A while back I waxed lyrical about the user interface ideas in Haystack, a personal information management tool being developed at MIT.
One of the things it does, and something which I think would make a huge difference to ease of use for novice computer users (that is, those who haven't already been inured to the inconsistencies of interface even within software applications) is that wherever an item appears in the interface, the same actions are available in the context menu. So, for example, when I right click on the name of a person as it appears in a list of email messages, I get the same options as when I'm in the address book view.
It's not a ground-breaking idea — consistency — and yet people seem intent on ignoring it. I suspect that inconsistent interfaces expose inconsistent code, and this suspicion is supported by the following comment from Michabelieveel Parker on his Symbolics XL1200 "Lisp Machine"

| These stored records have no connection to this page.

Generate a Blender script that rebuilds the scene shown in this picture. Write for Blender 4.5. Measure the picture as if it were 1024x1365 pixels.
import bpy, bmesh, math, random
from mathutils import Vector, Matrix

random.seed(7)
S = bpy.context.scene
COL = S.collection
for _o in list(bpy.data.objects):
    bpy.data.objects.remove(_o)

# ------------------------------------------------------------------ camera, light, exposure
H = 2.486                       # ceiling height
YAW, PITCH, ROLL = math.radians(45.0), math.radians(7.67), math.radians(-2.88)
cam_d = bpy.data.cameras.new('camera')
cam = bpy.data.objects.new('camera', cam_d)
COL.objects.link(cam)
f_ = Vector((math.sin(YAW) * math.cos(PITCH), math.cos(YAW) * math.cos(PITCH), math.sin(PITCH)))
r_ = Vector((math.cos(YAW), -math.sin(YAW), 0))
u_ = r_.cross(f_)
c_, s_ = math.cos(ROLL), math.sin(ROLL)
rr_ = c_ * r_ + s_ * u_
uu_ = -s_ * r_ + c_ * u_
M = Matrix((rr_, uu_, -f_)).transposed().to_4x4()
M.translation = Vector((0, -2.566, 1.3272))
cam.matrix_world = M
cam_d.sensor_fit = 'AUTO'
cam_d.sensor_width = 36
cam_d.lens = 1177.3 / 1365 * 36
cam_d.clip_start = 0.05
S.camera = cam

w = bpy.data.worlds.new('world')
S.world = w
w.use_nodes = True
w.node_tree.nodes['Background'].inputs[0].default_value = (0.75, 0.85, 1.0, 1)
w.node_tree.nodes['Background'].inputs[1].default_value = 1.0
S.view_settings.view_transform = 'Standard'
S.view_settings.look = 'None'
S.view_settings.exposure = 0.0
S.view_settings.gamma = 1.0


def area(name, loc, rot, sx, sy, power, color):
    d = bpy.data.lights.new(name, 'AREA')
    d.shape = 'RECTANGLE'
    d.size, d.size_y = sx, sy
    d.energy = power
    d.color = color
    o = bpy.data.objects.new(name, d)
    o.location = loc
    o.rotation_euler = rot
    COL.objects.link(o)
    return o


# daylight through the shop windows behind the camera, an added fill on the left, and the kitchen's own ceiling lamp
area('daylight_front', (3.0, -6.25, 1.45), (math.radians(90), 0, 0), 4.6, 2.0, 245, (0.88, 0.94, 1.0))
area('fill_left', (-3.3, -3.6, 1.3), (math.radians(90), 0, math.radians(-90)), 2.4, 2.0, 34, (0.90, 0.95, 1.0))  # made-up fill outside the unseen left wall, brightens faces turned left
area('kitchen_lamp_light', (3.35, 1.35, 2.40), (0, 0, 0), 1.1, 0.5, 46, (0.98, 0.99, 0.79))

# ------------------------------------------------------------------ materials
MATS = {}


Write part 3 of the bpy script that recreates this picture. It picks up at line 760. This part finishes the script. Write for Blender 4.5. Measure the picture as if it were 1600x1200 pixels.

The Genera operating system is object-oriented to a degree that even the NeXTStation can't aspire. Everything on the screen is an active object; you can do a directory listing on the console, and each filename knows what it is and what you can do with it. Mouse over it and it hilights to let you know it's active. Left-click on it and you get a menu with options for edit, rename, delete, compile, etc. Any error message that gets printed out to the console will have active keywords that if you click on them will bring up the online manuals to the appropriate spot. You can bring up a dialog inline in the console, and after you finish with it it will remain in the scroll buffer like any other text. Imagine what an XML shell would be like, and you're starting to get the picture. Except that this type of behavior is consistent everywhere in the system, the editor, the help system, the browsers, the inspectors, everything.
I think that the McCLIM (an open source CLIM implementation) listener is an implementation of this same idea (perhaps it's part of the CLIM specification), so maybe I should put a bit of effort into getting McCLIM up and running.
There are other interesting aspects to the approach suggested. I am quite keen on the idea of this merging of the GUI and command line schools of interface design. I can type at a command line, and then manipulate the results directly.